Consider: Trump recently referred to St. Petersburg as Leningrad, a name that the city has not borne for over 30 years. Some suspect his tendency to lavish praise and respect on Putin is because he’s a Kremlin asset, but I think, on some level, he believes he’s still dealing with the Soviet Union. Russia is a “big power,” as he puts it. The pageantry of the recent meeting with the Russian leader comes straight out of the late Cold War summits of Reagan and H.W. Bush. Not for nothing does the late Cold War align precisely with when Trump was at his first peak. In 1987, he even met General Secretary Mikhail Gorbachev.

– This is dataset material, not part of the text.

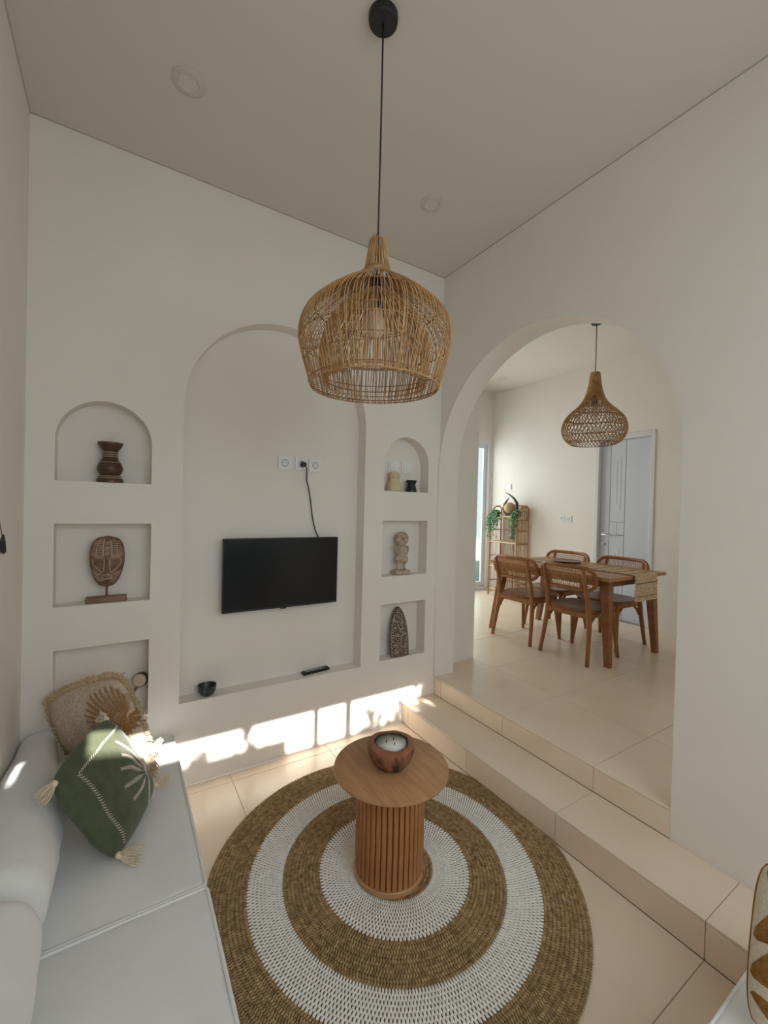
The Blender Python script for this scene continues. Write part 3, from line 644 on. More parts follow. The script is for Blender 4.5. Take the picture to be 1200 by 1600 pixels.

Then there’s trade. Trump is obsessed with tariffs. When did this preoccupation publicly emerge? Well, in the late 1980s. In 1987, he took out a full-page ad in the Times, complaining that, “For decades, Japan and other nations have been taking advantage of the United States.” The open letter is primarily focused on the supposedly unfair trading practices of the Japanese, who are said to be “ripping off” America and must be “made to pay.” At the time, this was not an unusual opinion. There were dozens of books and articles that portrayed Japan as a rising economic power that threatened to overtake the United States. Politicians from Paul Tsongas to Pat Buchanan used Japan-bashing as part of their appeals to the public. Trump was just parroting a line that was part of the common sense of that era, along with gripes about South Korea and West Germany, as well. Of course, that all seems a little silly now since Japan’s bubble economy burst, and it has stagnated ever since. But Trump’s attitude to foreign trade seems to have been forged in that period of anxiety over American decline.